▶ To do: Copy everything in the data below exactly except the pictures.

▶ Information shown:
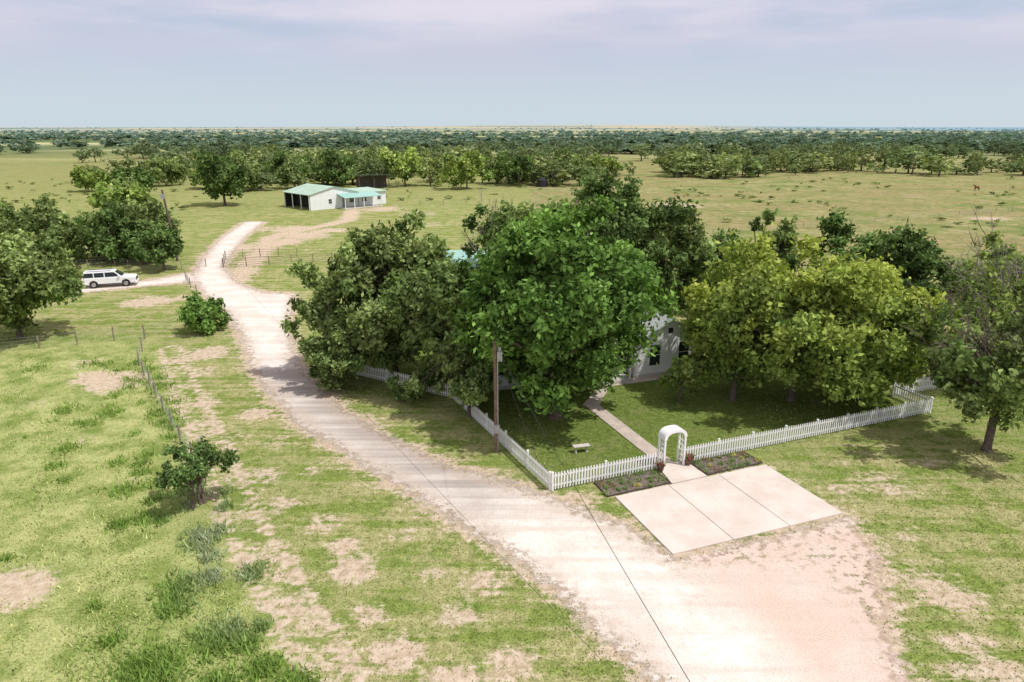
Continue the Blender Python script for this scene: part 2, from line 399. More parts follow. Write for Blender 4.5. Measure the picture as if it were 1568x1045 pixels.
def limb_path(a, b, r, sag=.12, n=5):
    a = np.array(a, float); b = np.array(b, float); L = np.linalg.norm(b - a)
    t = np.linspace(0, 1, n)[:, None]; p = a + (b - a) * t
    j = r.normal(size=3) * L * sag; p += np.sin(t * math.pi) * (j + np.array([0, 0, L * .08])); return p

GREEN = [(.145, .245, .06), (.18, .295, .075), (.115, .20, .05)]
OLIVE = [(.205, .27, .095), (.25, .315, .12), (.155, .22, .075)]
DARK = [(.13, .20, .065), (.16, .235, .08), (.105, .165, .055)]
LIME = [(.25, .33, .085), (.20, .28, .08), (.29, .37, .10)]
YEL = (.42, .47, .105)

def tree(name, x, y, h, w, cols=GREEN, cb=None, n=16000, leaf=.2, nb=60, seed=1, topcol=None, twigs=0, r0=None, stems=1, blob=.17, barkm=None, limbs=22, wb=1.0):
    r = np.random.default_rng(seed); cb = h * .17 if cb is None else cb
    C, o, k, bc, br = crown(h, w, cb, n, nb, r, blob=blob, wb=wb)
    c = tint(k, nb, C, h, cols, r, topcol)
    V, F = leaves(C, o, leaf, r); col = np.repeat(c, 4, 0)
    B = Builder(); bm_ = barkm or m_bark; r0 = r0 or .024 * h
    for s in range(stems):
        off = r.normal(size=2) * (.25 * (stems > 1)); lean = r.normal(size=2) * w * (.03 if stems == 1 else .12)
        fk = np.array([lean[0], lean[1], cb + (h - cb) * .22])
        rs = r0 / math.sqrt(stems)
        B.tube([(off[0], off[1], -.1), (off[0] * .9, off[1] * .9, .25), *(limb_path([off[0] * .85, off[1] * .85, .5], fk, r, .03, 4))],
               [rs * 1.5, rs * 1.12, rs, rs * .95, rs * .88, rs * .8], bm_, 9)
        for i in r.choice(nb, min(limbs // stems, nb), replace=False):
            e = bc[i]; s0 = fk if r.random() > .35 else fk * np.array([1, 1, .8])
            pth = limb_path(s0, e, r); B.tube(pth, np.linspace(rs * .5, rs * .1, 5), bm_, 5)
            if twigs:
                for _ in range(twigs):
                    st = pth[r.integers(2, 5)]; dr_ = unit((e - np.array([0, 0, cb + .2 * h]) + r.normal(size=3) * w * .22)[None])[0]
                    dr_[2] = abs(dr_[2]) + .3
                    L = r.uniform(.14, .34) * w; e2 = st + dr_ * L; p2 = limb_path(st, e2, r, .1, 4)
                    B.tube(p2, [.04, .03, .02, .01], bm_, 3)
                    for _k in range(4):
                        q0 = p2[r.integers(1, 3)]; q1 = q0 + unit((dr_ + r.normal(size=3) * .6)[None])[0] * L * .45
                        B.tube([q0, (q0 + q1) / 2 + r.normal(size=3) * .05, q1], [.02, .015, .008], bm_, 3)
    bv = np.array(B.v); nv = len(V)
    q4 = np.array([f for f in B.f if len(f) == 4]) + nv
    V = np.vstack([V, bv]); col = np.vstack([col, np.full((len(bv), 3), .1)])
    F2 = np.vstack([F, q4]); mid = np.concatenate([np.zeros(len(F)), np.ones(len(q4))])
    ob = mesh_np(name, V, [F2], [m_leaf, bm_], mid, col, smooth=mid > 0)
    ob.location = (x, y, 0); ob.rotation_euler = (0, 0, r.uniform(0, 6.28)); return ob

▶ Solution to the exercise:
Continue the Blender Python script for this scene: part 2, from line 399. More parts follow. Write for Blender 4.5. Measure the picture as if it were 1568x1045 pixels.
def limb_path(a, b, r, sag=.12, n=5):
    a = np.array(a, float); b = np.array(b, float); L = np.linalg.norm(b - a)
    t = np.linspace(0, 1, n)[:, None]; p = a + (b - a) * t
    j = r.normal(size=3) * L * sag; p += np.sin(t * math.pi) * (j + np.array([0, 0, L * .08])); return p

GREEN = [(.145, .245, .06), (.18, .295, .075), (.115, .20, .05)]
OLIVE = [(.205, .27, .095), (.25, .315, .12), (.155, .22, .075)]
DARK = [(.13, .20, .065), (.16, .235, .08), (.105, .165, .055)]
LIME = [(.25, .33, .085), (.20, .28, .08), (.29, .37, .10)]
YEL = (.42, .47, .105)

def tree(name, x, y, h, w, cols=GREEN, cb=None, n=16000, leaf=.2, nb=60, seed=1, topcol=None, twigs=0, r0=None, stems=1, blob=.17, barkm=None, limbs=22, wb=1.0):
    r = np.random.default_rng(seed); cb = h * .17 if cb is None else cb
    C, o, k, bc, br = crown(h, w, cb, n, nb, r, blob=blob, wb=wb)
    c = tint(k, nb, C, h, cols, r, topcol)
    V, F = leaves(C, o, leaf, r); col = np.repeat(c, 4, 0)
    B = Builder(); bm_ = barkm or m_bark; r0 = r0 or .024 * h
    for s in range(stems):
        off = r.normal(size=2) * (.25 * (stems > 1)); lean = r.normal(size=2) * w * (.03 if stems == 1 else .12)
        fk = np.array([lean[0], lean[1], cb + (h - cb) * .22])
        rs = r0 / math.sqrt(stems)
        B.tube([(off[0], off[1], -.1), (off[0] * .9, off[1] * .9, .25), *(limb_path([off[0] * .85, off[1] * .85, .5], fk, r, .03, 4))],
               [rs * 1.5, rs * 1.12, rs, rs * .95, rs * .88, rs * .8], bm_, 9)
        for i in r.choice(nb, min(limbs // stems, nb), replace=False):
            e = bc[i]; s0 = fk if r.random() > .35 else fk * np.array([1, 1, .8])
            pth = limb_path(s0, e, r); B.tube(pth, np.linspace(rs * .5, rs * .1, 5), bm_, 5)
            if twigs:
                for _ in range(twigs):
                    st = pth[r.integers(2, 5)]; dr_ = unit((e - np.array([0, 0, cb + .2 * h]) + r.normal(size=3) * w * .22)[None])[0]
                    dr_[2] = abs(dr_[2]) + .3
                    L = r.uniform(.14, .34) * w; e2 = st + dr_ * L; p2 = limb_path(st, e2, r, .1, 4)
                    B.tube(p2, [.04, .03, .02, .01], bm_, 3)
                    for _k in range(4):
                        q0 = p2[r.integers(1, 3)]; q1 = q0 + unit((dr_ + r.normal(size=3) * .6)[None])[0] * L * .45
                        B.tube([q0, (q0 + q1) / 2 + r.normal(size=3) * .05, q1], [.02, .015, .008], bm_, 3)
    bv = np.array(B.v); nv = len(V)
    q4 = np.array([f for f in B.f if len(f) == 4]) + nv
    V = np.vstack([V, bv]); col = np.vstack([col, np.full((len(bv), 3), .1)])
    F2 = np.vstack([F, q4]); mid = np.concatenate([np.zeros(len(F)), np.ones(len(q4))])
    ob = mesh_np(name, V, [F2], [m_leaf, bm_], mid, col, smooth=mid > 0)
    ob.location = (x, y, 0); ob.rotation_euler = (0, 0, r.uniform(0, 6.28)); return ob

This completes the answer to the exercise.